GOAL - Set down, exactly as they appear, the lines from the line holding "Recreate this scene" through the line holding "PI = math.pi", inclusive; output nothing outside that range.

## START DATA SECTION

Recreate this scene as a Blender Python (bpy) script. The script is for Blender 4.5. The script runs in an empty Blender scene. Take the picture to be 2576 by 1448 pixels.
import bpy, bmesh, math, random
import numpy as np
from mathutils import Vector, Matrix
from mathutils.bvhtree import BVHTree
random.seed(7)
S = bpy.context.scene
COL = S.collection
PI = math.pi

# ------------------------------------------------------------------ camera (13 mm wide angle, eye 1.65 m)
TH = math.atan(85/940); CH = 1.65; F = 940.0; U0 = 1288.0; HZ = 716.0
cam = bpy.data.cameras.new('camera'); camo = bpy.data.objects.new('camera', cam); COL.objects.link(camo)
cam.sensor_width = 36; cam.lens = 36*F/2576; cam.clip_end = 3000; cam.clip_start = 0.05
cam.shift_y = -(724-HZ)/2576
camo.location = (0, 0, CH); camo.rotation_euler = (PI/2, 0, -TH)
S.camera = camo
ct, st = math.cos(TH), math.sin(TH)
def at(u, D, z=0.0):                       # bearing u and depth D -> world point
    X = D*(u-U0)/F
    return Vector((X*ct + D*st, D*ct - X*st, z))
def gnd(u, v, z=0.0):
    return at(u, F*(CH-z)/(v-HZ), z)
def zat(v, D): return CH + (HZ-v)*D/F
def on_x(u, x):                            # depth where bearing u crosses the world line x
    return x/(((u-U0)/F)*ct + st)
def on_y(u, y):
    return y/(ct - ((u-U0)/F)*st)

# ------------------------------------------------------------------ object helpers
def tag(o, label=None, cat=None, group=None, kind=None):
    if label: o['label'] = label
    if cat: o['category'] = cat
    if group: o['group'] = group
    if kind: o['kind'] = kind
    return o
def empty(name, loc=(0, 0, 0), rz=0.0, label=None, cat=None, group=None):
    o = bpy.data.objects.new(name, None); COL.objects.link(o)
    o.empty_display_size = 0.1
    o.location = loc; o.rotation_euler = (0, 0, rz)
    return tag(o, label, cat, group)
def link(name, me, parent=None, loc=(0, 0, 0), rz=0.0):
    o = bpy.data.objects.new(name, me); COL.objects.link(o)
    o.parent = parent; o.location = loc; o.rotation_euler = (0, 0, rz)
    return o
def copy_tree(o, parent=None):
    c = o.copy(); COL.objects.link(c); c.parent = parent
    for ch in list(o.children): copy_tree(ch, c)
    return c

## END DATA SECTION
## START DATA SECTION

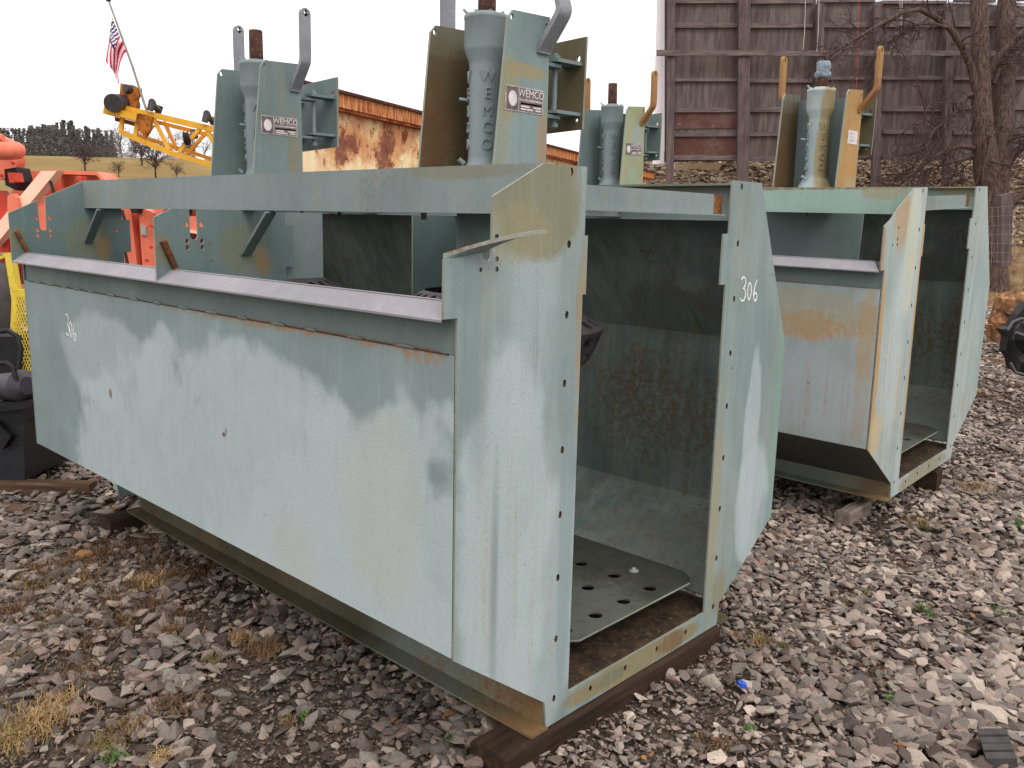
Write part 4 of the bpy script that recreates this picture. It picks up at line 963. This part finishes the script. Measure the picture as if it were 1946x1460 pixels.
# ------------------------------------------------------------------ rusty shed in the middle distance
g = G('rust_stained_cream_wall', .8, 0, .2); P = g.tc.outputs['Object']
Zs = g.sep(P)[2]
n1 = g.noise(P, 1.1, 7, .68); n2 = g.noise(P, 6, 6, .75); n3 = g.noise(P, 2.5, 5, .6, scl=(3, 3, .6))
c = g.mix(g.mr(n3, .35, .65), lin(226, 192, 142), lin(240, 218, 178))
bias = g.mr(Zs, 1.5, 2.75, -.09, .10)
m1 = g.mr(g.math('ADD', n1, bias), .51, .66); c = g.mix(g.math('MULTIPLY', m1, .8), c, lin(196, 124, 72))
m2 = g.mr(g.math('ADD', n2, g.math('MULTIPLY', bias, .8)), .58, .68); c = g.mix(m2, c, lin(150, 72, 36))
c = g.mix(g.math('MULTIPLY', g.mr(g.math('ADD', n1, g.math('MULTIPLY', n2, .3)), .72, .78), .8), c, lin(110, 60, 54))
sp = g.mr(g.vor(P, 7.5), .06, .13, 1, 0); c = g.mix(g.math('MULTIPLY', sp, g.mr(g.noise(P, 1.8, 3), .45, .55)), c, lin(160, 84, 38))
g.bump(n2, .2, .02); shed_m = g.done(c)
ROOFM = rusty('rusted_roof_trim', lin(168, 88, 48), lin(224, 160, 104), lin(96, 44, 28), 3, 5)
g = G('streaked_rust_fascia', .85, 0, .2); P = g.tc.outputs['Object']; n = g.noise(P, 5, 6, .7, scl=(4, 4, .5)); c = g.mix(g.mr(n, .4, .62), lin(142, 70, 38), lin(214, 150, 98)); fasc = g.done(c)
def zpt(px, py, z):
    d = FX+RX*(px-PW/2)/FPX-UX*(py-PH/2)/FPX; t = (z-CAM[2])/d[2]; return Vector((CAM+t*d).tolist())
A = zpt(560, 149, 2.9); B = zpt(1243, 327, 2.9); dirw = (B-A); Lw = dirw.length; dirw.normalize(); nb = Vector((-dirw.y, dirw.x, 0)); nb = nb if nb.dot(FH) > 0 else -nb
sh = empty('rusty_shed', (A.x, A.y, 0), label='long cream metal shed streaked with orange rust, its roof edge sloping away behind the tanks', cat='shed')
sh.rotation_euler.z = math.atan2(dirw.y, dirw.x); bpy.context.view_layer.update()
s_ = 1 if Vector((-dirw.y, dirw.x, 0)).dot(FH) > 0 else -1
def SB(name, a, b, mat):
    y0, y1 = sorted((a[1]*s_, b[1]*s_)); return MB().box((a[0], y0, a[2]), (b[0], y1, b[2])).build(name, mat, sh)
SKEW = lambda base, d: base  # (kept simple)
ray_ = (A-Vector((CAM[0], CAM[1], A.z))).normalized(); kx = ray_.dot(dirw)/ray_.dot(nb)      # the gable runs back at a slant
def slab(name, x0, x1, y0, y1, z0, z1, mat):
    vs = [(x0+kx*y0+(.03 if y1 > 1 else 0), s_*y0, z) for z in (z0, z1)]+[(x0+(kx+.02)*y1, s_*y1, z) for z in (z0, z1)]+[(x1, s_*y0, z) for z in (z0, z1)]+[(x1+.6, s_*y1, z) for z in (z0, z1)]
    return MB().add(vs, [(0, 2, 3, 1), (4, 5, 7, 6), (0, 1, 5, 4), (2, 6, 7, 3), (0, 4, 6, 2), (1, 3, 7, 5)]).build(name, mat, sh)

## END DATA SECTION

EXERCISE OUTPUT -
Recreate this scene as a Blender Python (bpy) script. The script is for Blender 4.5. The script runs in an empty Blender scene. Take the picture to be 2576 by 1448 pixels.
import bpy, bmesh, math, random
import numpy as np
from mathutils import Vector, Matrix
from mathutils.bvhtree import BVHTree
random.seed(7)
S = bpy.context.scene
COL = S.collection
PI = math.pi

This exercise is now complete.